» **Given information**
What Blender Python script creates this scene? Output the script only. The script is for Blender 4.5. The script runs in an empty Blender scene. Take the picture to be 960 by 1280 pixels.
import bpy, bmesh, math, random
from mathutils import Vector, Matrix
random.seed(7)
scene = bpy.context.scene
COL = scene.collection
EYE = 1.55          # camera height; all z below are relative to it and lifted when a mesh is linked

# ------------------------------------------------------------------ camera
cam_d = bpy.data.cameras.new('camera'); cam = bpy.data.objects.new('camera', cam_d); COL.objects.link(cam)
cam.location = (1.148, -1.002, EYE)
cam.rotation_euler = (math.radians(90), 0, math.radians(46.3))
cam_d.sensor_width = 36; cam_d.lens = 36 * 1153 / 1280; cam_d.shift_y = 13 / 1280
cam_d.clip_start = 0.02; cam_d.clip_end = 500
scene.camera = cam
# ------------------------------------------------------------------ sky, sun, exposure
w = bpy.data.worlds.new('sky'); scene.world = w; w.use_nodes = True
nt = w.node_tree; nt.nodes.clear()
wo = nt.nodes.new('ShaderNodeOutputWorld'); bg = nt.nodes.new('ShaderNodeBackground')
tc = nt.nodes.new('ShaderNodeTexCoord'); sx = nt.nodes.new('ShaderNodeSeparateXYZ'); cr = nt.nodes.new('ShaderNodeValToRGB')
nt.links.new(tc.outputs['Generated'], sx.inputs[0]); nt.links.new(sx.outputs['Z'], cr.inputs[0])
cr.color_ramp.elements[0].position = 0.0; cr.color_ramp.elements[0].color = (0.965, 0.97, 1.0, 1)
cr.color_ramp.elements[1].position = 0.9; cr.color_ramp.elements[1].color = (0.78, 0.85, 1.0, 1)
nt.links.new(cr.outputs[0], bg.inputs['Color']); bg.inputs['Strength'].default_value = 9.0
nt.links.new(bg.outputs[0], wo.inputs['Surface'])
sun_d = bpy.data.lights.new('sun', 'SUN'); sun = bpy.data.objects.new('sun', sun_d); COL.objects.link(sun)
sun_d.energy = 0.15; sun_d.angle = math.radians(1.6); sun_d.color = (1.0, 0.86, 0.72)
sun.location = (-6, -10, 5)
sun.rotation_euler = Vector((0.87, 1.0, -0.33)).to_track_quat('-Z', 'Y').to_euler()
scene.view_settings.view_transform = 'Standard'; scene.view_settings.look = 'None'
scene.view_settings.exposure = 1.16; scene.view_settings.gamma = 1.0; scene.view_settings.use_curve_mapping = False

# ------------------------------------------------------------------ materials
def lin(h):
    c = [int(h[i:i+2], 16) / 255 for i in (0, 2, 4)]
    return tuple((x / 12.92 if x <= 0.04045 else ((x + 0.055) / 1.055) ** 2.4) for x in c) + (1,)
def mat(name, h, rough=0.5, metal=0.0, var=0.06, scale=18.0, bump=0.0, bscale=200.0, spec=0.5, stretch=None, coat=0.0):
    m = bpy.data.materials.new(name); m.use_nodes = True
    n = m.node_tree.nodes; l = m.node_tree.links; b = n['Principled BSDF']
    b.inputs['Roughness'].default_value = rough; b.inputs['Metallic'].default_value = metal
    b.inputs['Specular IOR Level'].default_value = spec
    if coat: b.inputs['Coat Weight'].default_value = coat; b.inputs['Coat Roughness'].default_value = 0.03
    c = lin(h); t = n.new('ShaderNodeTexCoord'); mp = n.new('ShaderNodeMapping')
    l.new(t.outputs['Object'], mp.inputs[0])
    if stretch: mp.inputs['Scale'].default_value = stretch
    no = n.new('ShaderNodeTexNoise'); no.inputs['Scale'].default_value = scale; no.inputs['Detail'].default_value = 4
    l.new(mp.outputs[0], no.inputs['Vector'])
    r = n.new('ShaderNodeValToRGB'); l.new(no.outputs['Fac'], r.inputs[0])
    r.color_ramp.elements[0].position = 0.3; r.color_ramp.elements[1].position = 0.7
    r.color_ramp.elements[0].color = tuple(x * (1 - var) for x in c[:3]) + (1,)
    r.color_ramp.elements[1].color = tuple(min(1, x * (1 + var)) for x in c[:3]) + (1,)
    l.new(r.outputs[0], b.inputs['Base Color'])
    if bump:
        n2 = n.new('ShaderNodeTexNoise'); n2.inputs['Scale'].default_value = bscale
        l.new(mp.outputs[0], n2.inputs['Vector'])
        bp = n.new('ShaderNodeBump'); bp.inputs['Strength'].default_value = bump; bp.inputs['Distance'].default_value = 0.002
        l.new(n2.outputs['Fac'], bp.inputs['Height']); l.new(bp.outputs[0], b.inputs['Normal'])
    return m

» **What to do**
Please write out exactly the lines from the start of the data through the line that contains "mesh is linked", both ends included, and nothing else.

» **Answer**
What Blender Python script creates this scene? Output the script only. The script is for Blender 4.5. The script runs in an empty Blender scene. Take the picture to be 960 by 1280 pixels.
import bpy, bmesh, math, random
from mathutils import Vector, Matrix
random.seed(7)
scene = bpy.context.scene
COL = scene.collection
EYE = 1.55          # camera height; all z below are relative to it and lifted when a mesh is linked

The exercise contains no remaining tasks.